Written problem:
Repeat verbatim only the lines from the opening of the material below through the one that contains "def G(px, py, z=0.0): return".

########

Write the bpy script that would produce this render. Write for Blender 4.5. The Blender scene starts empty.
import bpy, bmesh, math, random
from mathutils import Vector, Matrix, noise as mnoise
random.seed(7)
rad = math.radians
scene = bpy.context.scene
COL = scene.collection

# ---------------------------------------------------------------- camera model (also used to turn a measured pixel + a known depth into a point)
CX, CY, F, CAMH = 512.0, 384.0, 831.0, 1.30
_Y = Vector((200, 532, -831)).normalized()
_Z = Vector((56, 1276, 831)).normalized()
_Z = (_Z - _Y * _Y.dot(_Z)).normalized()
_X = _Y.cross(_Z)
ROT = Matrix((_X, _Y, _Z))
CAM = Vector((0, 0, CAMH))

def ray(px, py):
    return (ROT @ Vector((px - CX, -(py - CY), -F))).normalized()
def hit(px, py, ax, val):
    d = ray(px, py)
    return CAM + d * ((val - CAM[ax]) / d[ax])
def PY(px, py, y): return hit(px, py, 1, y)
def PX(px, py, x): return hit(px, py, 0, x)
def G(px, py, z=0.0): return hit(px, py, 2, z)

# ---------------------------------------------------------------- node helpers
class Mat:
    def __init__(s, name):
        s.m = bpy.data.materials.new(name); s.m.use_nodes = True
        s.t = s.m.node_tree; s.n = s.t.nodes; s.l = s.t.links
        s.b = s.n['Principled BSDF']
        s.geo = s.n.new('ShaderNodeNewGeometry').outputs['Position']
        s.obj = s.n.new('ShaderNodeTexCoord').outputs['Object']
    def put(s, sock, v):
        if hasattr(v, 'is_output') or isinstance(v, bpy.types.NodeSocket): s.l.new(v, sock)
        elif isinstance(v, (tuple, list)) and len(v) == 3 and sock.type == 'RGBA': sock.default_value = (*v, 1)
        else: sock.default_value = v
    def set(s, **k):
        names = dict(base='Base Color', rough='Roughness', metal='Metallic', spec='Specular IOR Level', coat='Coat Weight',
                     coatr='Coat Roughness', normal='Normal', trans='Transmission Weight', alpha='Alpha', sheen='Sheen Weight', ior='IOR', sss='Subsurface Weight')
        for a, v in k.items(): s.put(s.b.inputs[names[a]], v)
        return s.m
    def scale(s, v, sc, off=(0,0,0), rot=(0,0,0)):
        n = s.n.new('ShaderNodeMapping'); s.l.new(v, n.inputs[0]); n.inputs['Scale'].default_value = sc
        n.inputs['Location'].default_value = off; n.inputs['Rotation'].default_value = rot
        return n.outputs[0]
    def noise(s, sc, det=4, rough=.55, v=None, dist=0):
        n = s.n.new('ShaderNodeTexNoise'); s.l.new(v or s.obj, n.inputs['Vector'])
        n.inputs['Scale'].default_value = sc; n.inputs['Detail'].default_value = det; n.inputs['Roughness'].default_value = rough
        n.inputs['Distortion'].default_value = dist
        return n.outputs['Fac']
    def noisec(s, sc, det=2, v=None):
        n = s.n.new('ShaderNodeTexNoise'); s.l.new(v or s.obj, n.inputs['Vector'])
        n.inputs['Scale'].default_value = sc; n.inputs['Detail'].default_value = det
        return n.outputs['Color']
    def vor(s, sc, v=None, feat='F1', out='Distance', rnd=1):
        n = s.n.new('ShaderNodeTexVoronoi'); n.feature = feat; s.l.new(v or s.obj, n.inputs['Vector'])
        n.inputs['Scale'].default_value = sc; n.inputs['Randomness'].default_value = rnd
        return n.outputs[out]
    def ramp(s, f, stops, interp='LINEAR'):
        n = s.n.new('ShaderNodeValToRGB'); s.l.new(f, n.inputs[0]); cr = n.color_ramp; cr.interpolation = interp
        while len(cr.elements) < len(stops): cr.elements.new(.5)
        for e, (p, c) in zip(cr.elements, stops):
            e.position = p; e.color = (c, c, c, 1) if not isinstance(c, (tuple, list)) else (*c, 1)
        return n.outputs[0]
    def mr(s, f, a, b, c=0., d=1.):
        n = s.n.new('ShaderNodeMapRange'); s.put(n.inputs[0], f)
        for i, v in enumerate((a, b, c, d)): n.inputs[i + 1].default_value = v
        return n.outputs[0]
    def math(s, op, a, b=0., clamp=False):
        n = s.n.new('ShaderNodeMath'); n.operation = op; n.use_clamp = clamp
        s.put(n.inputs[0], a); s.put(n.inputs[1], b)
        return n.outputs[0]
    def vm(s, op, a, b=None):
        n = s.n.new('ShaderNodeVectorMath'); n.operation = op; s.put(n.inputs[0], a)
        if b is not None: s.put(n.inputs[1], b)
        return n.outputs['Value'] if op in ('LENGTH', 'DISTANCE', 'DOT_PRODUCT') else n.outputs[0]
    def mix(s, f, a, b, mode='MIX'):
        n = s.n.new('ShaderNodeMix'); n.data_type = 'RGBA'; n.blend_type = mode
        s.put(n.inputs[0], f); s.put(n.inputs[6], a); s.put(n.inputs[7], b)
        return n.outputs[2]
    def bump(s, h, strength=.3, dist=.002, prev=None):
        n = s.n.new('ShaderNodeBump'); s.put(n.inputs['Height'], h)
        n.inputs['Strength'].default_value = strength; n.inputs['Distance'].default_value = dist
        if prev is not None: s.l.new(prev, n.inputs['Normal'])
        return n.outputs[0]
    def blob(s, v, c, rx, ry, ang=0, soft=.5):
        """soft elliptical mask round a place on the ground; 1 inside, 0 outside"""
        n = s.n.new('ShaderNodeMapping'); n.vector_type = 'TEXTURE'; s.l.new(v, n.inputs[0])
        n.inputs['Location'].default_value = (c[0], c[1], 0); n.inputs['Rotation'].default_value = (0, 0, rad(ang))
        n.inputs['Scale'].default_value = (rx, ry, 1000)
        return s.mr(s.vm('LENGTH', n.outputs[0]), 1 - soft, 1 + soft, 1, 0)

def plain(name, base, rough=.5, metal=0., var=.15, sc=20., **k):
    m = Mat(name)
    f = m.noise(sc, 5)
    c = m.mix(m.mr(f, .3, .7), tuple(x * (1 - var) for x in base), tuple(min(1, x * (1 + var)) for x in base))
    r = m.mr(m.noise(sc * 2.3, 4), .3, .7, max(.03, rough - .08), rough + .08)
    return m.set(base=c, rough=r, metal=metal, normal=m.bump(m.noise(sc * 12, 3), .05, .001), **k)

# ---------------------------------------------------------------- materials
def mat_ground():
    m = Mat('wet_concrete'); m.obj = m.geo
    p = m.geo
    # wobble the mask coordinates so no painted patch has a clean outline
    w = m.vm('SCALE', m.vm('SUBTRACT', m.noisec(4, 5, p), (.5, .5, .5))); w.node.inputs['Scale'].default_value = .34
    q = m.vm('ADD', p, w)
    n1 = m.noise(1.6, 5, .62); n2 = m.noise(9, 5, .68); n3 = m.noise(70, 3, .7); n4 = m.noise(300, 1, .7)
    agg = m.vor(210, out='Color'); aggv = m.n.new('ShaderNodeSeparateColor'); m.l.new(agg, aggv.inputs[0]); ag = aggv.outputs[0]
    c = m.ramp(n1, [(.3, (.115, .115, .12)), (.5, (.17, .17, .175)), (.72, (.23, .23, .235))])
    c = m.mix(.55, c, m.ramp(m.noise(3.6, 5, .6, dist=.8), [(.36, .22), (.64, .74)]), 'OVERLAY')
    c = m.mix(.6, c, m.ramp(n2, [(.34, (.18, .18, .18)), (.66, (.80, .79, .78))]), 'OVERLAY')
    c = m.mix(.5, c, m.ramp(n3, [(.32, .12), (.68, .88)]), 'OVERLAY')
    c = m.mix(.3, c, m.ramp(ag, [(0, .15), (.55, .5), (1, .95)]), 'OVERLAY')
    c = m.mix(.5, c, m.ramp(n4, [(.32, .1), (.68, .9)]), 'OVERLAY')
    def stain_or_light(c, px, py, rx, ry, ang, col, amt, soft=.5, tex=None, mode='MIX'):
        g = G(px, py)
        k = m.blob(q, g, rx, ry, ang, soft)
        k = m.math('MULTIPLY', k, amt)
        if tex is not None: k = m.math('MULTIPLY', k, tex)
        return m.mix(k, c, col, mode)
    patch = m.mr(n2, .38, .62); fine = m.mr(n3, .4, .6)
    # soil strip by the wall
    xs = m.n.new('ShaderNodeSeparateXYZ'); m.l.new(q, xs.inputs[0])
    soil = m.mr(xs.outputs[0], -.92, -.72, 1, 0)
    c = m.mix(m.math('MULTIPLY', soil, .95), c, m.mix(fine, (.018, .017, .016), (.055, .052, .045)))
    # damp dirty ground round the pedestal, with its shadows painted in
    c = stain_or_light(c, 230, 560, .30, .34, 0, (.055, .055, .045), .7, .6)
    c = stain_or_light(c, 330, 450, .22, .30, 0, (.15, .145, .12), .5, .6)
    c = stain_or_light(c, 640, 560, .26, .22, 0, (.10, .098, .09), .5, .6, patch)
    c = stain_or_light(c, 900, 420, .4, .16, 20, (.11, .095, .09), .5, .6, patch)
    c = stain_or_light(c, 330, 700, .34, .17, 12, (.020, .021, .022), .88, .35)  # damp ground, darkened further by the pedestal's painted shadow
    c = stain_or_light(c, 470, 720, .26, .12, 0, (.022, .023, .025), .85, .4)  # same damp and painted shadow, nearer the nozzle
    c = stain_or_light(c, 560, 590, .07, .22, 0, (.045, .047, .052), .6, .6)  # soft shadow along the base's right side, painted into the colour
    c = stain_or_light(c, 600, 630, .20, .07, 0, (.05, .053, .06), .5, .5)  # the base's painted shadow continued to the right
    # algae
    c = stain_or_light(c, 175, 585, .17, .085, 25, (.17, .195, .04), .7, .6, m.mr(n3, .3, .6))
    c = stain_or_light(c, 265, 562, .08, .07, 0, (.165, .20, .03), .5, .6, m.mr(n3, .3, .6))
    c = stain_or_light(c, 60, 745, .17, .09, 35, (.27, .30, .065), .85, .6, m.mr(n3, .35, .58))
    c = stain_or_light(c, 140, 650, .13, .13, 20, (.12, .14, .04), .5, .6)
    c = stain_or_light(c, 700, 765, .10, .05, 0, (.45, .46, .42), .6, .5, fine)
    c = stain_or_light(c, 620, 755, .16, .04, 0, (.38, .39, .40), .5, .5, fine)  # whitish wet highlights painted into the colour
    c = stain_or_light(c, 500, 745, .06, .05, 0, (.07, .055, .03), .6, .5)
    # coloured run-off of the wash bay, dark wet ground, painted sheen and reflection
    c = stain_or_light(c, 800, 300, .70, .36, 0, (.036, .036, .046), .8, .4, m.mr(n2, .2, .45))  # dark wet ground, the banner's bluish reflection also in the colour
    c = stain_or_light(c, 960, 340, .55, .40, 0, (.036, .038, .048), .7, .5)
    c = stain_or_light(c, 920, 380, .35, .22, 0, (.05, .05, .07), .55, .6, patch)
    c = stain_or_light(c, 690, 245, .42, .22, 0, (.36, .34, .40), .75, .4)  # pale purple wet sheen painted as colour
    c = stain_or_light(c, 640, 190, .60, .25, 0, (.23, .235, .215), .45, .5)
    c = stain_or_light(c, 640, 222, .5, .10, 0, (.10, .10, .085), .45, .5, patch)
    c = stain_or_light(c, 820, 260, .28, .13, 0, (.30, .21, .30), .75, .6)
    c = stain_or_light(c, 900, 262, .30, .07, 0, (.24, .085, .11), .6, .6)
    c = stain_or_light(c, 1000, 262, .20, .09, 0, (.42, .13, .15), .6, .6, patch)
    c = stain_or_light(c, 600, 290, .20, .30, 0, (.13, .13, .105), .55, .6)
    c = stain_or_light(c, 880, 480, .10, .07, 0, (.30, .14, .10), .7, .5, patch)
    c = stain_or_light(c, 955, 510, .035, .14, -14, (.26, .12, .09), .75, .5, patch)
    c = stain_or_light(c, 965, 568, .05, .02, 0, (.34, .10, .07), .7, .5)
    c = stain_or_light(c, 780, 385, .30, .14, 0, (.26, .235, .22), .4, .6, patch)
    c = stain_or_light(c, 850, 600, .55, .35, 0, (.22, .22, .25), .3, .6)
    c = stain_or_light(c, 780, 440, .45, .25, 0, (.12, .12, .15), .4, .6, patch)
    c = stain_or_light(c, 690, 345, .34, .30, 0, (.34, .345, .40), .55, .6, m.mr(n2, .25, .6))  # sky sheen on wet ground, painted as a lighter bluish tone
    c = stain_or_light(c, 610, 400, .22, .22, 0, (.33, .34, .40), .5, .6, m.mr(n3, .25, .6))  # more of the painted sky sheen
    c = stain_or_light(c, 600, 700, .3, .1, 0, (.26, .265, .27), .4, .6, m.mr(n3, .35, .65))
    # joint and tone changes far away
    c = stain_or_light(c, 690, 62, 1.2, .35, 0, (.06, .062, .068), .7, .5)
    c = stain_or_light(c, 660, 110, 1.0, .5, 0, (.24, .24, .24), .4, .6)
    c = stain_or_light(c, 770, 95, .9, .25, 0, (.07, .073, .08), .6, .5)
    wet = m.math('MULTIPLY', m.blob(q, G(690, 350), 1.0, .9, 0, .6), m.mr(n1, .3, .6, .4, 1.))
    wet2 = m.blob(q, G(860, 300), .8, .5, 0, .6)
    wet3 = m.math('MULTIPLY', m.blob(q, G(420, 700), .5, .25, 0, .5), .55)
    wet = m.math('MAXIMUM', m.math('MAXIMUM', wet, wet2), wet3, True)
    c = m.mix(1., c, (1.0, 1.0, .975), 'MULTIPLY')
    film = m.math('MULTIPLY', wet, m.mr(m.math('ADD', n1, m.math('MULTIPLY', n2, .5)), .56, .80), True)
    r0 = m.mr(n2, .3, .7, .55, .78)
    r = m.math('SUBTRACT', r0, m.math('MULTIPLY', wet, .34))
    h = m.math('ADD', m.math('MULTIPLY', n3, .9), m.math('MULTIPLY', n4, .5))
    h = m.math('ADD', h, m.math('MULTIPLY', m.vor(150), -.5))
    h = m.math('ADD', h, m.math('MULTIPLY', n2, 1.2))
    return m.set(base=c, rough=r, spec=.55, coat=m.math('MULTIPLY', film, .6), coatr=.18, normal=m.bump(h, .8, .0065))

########

Correct result:
Write the bpy script that would produce this render. Write for Blender 4.5. The Blender scene starts empty.
import bpy, bmesh, math, random
from mathutils import Vector, Matrix, noise as mnoise
random.seed(7)
rad = math.radians
scene = bpy.context.scene
COL = scene.collection

# ---------------------------------------------------------------- camera model (also used to turn a measured pixel + a known depth into a point)
CX, CY, F, CAMH = 512.0, 384.0, 831.0, 1.30
_Y = Vector((200, 532, -831)).normalized()
_Z = Vector((56, 1276, 831)).normalized()
_Z = (_Z - _Y * _Y.dot(_Z)).normalized()
_X = _Y.cross(_Z)
ROT = Matrix((_X, _Y, _Z))
CAM = Vector((0, 0, CAMH))

def ray(px, py):
    return (ROT @ Vector((px - CX, -(py - CY), -F))).normalized()
def hit(px, py, ax, val):
    d = ray(px, py)
    return CAM + d * ((val - CAM[ax]) / d[ax])
def PY(px, py, y): return hit(px, py, 1, y)
def PX(px, py, x): return hit(px, py, 0, x)
def G(px, py, z=0.0): return hit(px, py, 2, z)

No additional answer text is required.